After a second or two I managed to reply, “Um…thanks! I didn’t even know that
was a thing!”
Apparently,
it is—and my lovely work mates even made it into a present-giving occasion,
which is obviously awesome and unexpected. I unwrapped the tissue-papered
goodies to discover a set of reusable snack bags…and a salad-dressing-mixer jar
(with recipes printed on the side—super cute and clever!). They explained that
they’d gone to a local store that specializes in crafty, unique, eco-friendly
items (right down the street, next to Whole Foods, which I suspect will make it
a dangerous temptation in the future). Or, as one of them summed it up, “We
thought it was such a you-kind-of-shop!” (Oh. My. Goodness. Do they GET me, or
what?)
They told
me they’d wanted something with crabs on it—for Maryland—but had to settle for
the whales (adorable, nonetheless). And they’d even read the ingredients on the
side of the bottle, and determined that they were things I could make, even
with my vegetarian/anti-inflammatory/gluten-free lifestyle. So. Cool.
Unfortunately,
the second event fell more into the category of…a mild shock.
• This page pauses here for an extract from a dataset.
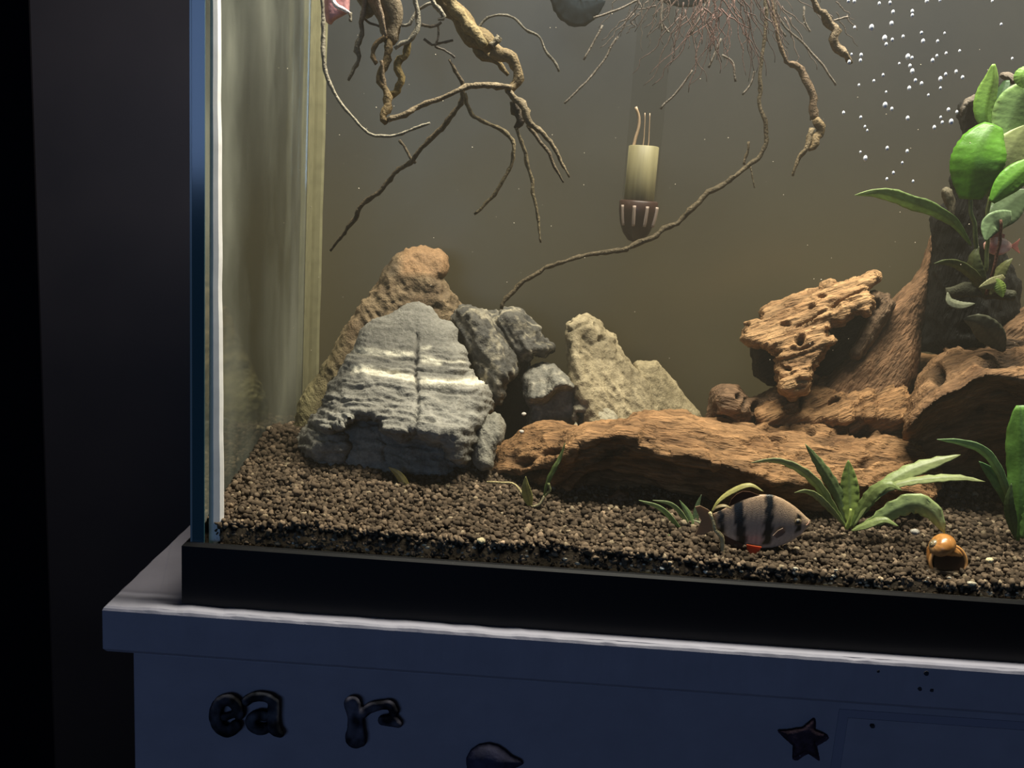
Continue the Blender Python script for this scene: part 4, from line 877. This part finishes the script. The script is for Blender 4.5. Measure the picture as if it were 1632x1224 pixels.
def band(c, x0, slope, w, lo=0, hi=1, k=1):
    d_ = np.abs(PX-(x0+slope*(PY-830))+sn); m_ = np.clip((w-d_)/2.5+.5, 0, 1)*((tt[:, 0] >= lo) & (tt[:, 0] <= hi))
    return c*(1-m_[:, None]*k)+np.array([.012,.013,.012])*m_[:, None]*k
c = band(c, 1149, .05, 5, .0, .92); c = band(c, 1178, .10, 8); c = band(c, 1223, -.08, 7, 0, .94); c = band(c, 1271, -.10, 4.5, .15, .8)
nose = np.clip((PX-1277)/12, 0, 1)[:, None]; c = c*(1-nose)+np.array([.50,.36,.22])*nose
sc_ = 1+.16*np.sin(PX*.9+np.sin(PY*.9)*1.2)*np.sin(PY*.9); c = c*sc_[:, None]
obj('body', V, F, M['fish'], fish, col=c)
def fin(name, outline, color, y=FY, th=.0006, rays=True, lab=None):
    P = np.array(outline, float); n = len(P); A = at(P[:, 0], P[:, 1], np.full(n, y-th/2)); B = A+np.array([0, th, 0]); cc = A.mean(0); 
    V = np.r_[A, B]; F = [list(range(n)), list(range(n, 2*n))[::-1]]+[[i, n+i, n+(i+1) % n, (i+1) % n] for i in range(n)]
    c = np.array(color)*np.ones((2*n, 1)); c = c*(1+.25*rng.standard_normal((2*n, 1))*.6)
    o = obj(name, V, F, M['fin'], fish, col=c, smooth=False)
    if lab: o['label'] = lab
    return o
fin('dorsal_fin', [(1162,806),(1166,796),(1174,788),(1184,783),(1196,784),(1206,788),(1214,790),(1206,796),(1192,802),(1174,806)], (.10,.05,.03), lab='black and rust dorsal fin')
fin('tail_fin', [(1138,820),(1128,812),(1116,806),(1108,808),(1112,818),(1118,830),(1113,842),(1108,852),(1118,853),(1130,848),(1138,844)], (.40,.28,.18))
fin('anal_fin', [(1152,852),(1172,862),(1186,868),(1178,878),(1166,880),(1156,870)], (.14,.07,.05))
fin('pelvic_fin', [(1200,870),(1214,872),(1210,878),(1204,882),(1197,884),(1191,876),(1190,868)], (.55,.11,.04), y=FY-.004, lab='bright orange-red pelvic fin')
fin('pectoral_fin', [(1248,842),(1240,846),(1232,854),(1238,858),(1246,854),(1252,848)], (.30,.22,.17), y=FY-.0085)
def ball(name, p, r, mat, parent, col=None, sub=2, sq=(1, 1, 1)):
    b = bmesh.new(); bmesh.ops.create_icosphere(b, subdivisions=sub, radius=1); b.verts.index_update()
    V = np.array([v.co[:] for v in b.verts])*r*np.array(sq)+np.array(p); F = np.array([[v.index for v in f.verts] for f in b.faces]); b.free()
    return obj(name, V, F, mat, parent, col=None if col is None else np.tile(col, (len(V), 1)))
e = ball('eye', at(1272, 832, FY-.0068), .0015, M['fish'], fish, (.16,.12,.07), sq=(1, .5, 1)); 
ball('pupil', at(1272, 832, FY-.0073), .0009, M['fish'], e, (.01,.01,.01), sq=(1, .6, 1))
tube_px('mouth', [(1291,829,FY),(1288,834,FY-.0012),(1284,837,FY-.003)], 1.1, M['fish'], fish, (.22,.12,.08), 6, 0)

# pink fish half hidden behind the leaves
py_ = .112; pf = thing('pink_fish', at(1590, 408, .100), 'small pink fish half hidden behind leaves of the broad-leaved plant', 'fish')
V = []; n_ = 18; S_ = 20
for i in range(S_):
    u = i/(S_-1); x = 1568+u*44; h = 15*math.sin(math.pi*(.06+.9*u))**.7; w = .35*h
    for k in range(n_):
        a = 2*math.pi*k/n_; p = at(x, 392-h*math.sin(a), .094); V.append(p+np.array([0, -math.cos(a)*w*mpp(.094), 0]))
F = [[i*n_+k, i*n_+(k+1) % n_, (i+1)*n_+(k+1) % n_, (i+1)*n_+k] for i in range(S_-1) for k in range(n_)]+[list(range(n_))[::-1], [(S_-1)*n_+k for k in range(n_)]]
V = np.array(V); vx, vy = proj(V); g = np.clip(.5+.9*vn(np.stack([vx*.11, vy*.14, 0*vx], -1), 4), 0, 1)[:, None]
obj('body', V, F, M['fish'], pf, col=np.array([.70,.22,.17])*(1-g)+np.array([.95,.62,.52])*g)
fish_, fish = fish, pf
fin('tail_fin', [(1610,392),(1622,384),(1626,380),(1622,392),(1626,404),(1620,400)], (.75,.35,.28), y=.094)
fin('dorsal_fin', [(1582,378),(1592,370),(1602,374),(1600,382)], (.75,.35,.28), y=.094)
ball('eye', at(1574, 390, .0905), .0011, M['fish'], pf, (.02,.02,.02), sub=1)
fish = fish_

# ================================================================== snail
SY = .0205; ms = mpp(SY); sc0 = at(1506, 877, SY)
sn_ = thing('snail', at(1500, 921, SY), 'round orange-brown snail with a dark shell mouth on the front soil', 'snail')
# coil: a tube of growing radius wound round an axis that points left and back, its mouth turned to the glass
e2 = np.array([.12, -.97, .12]); e2 /= np.linalg.norm(e2); ax_ = np.array([-.88, .20, .34]); ax_ -= e2*(ax_@e2); ax_ /= np.linalg.norm(ax_); e1 = np.cross(e2, ax_)
if e1[2] > 0: e1 = -e1
NT, NR, turns = 150, 22, 3.4; V = []; PHI = []
Rm = 30*ms
for i in range(NT):
    u = i/(NT-1); ph = 2*math.pi*turns*(u-1); k = math.exp(1.05*(u-1)*turns)
    cen = Rm*.50*k*(math.cos(ph)*e1+math.sin(ph)*e2)+ax_*(Rm*1.5*(1-k)-Rm*.5)
    rad = (math.cos(ph)*e1+math.sin(ph)*e2)
    for q in range(NR):
        a = 2*math.pi*q/NR; V.append(cen+Rm*.94*k*(1+.012*math.sin(u*260))*(math.cos(a)*rad+1.12*math.sin(a)*ax_)); PHI.append((u, a))
V = np.array(V)+sc0; PHI = np.array(PHI)
F = [[i*NR+q, i*NR+(q+1) % NR, (i+1)*NR+(q+1) % NR, (i+1)*NR+q] for i in range(NT-1) for q in range(NR)]; F.append(list(range(NR)))
u = PHI[:, 0:1]; n = np.clip(.5+fbm(np.c_[PHI[:, 0]*26, np.cos(PHI[:, 1])*2, np.sin(PHI[:, 1])*2], 3, 3), 0, 1)[:, None]
young = np.clip((.79-u)/.12, 0, 1); c = (np.array([.30,.12,.03])*(1-n)+np.array([.50,.24,.07])*n)*(1-young)+(np.array([.16,.12,.07])*(1-n)+np.array([.28,.23,.14])*n)*young
shell_ = obj('shell', V, F, M['shell'], sn_, col=c)
lipc = V[-NR:]; cc = lipc.mean(0); nrm = np.cross(lipc[0]-cc, lipc[5]-cc); nrm /= np.linalg.norm(nrm)
if nrm[1] > 0: nrm = -nrm
inn = cc+(lipc-cc)*.86
Vd = np.r_[inn+nrm*.0008, [cc+nrm*.0002]]; obj('shell_mouth', Vd, [[i, (i+1) % NR, NR] for i in range(NR)]+[[(i+1) % NR, i, NR] for i in range(0)], M['shell'], sn_, col=np.tile([.035,.016,.008], (NR+1, 1)))['label'] = 'dark brown shell mouth'
V, F = tube_arrays(resample(np.r_[lipc, lipc[:1]], 60), np.full(60, .0008), 6); obj('shell_lip', V, F, M['shell'], sn_, col=np.tile([.60,.30,.10], (len(V), 1)))
V, Q = solid([(1468,908),(1480,902),(1510,906),(1530,908),(1534,918),(1520,926),(1480,926),(1464,918)], lambda px, py: .017+0*px, .012, 9, .0008, (.012, .034))
obj('foot', V, Q, M['shell'], sn_, col=np.tile([.05,.035,.022], (len(V), 1)))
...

I arrived home
from work Wednesday afternoon, came around the car to walk down to the mailbox,
and screeched to an abrupt, cartoonish halt when I saw this, neatly tucked into
the groove where the driveway meets the garage floor:
So,
obviously it’s a very small snake, and therefore not that intimidating.
Honestly, the only reason I even spotted it—given that it’s the same color as
all the mud on the ground from our recent 3-day rain—is because its head was
up….and its tongue was rapidly sliding in and out in way that I found rather disconcerting.
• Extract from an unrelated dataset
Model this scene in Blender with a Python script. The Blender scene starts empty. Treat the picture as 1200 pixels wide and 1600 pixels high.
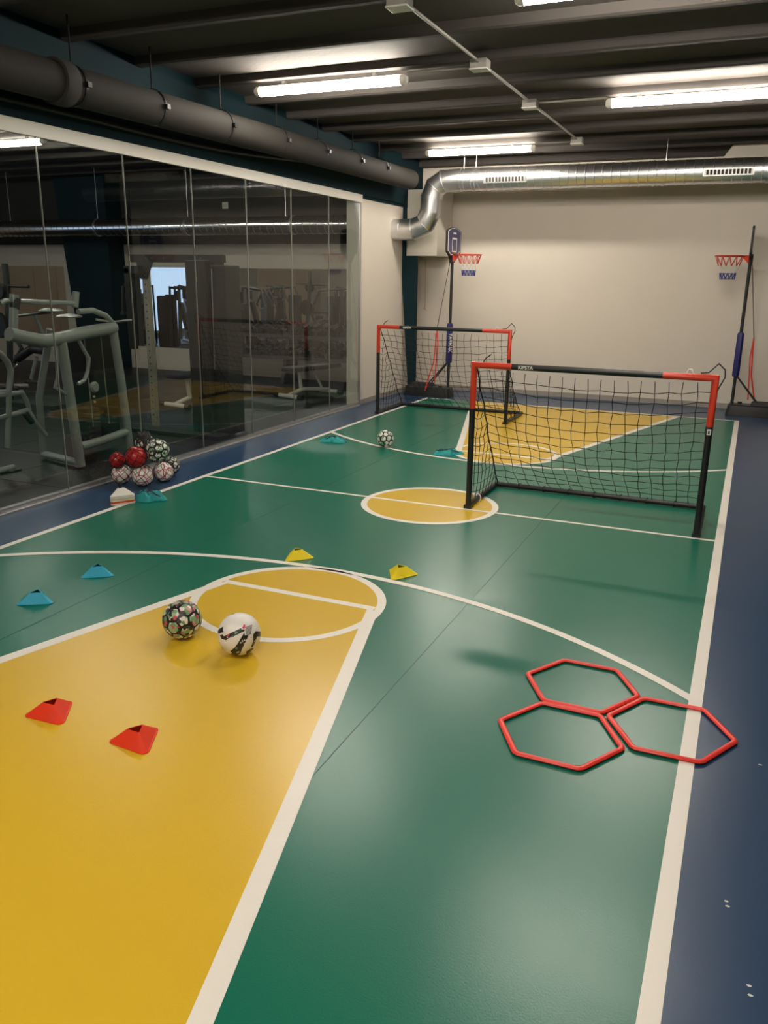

I stood there for several long moments, frozen, before gathering my wits with
an effort and carefully approaching it. Now, before you scream that this proved
I was NOT, perhaps, fully in control of my faculties, let me explain: I needed
to check its coloring, to determine if it was a harmless specimen…or a creature
from which I should run shrieking in the opposite direction.
After a
cursory inspection, the only really important thing to note was: it doesn’t
appear to be a copperhead. Okay, then, what’s next? Why…take a photo, of course
(DUH)! Then figure out how to…relocate it somewhere further away from the
house. First, I encouraged it verbally to move along, “Hey! Go on, get out of
here!” You can guess how effective this was…but it bought me a little time to
mull over my options. (I realized later that snakes don’t even have ears, do
they? So upon further reflection, I probably just looked like a crazy lady
standing in my driveway, yelling at a nearly-invisible critter…fabulous. Well,
on the plus side, none of my neighbors seem to have called the mental health
practitioners…yet…)
Next, I gathered
my courage to enter the Spider Realm of Doom…um…the garage storage closet…to
seek an appropriate tool. (To sum up: I had to brave the possibility of
becoming entangled in webs…in order to deal with a reptile. This day just kept
getting better and better, yeah?) So, a metal yardstick? Too flexible, couldn’t get
any leverage to push him/her/it. Hoe? Not enough surface area. Ah, a there we
have it: a big-ass shovel to scoop his slithery butt and put it down elsewhere.
Even with such a brilliant, foolproof plan, however, (ha!) this endeavor turned
out to be more complicated than I had foreseen.
For
example, simply getting the edge of the shovel under the little guy was
ridiculously difficult. And that was before we even reached the next step: the
graceful flinging of the unwelcome visitor into the grassy area beside the
house….or at least, that’s how I envisioned it, anyway. What actually happened
was that I awkwardly pushed/tossed it a couple of times, moving toward the
yard; meanwhile after each assault by the large metal object it seemed like the
snake lifted its head a little further, flicked its tongue a little more
irritably, and glared at me.
Clearly, it
was becoming increasingly irate and possibly plotting vengeance on my exposed, sandal-ed
toes (which I tried valiantly to keep well out of reach). Eventually I managed
to get the--completely uncooperative, by the way--reptile off the pavement and
back into…nature…where I assumed it would crawl off to a more hospitable
environment. (So long! Thanks for stopping by! Don’t let the door hit you in
the…tail…end…of your…oh, whatever…)
Incidentally,
when Derek got home from school and I relayed the story to him, his very first
comment was, “Did you scream?” What? “NO!” I exclaimed with a certain amount of
righteous indignation. I was a calm, decisive, action-oriented problem solver!
“Oh,” he shrugged, “I guess it’s just bugs, then.” Hey—I’ll
have you know that I also took care of a spider last night, ALL BY MYSELF,
without any drama, and also without calling for male backup, thankyouverymuch. So
there!
But if it’s
all the same to the universe, that’s quite enough excitement for me, this week.
I’ll happily take a nice, quiet weekend, filled with the usual activities. And
if by some chance things start to lean toward the boring end of the spectrum, and
I find myself wishing for a thrill…perhaps I’ll pay an exploratory visit to the Twig boutique mentioned by my work buddies, and
see what other "my-type-of-stuff" I can uncover!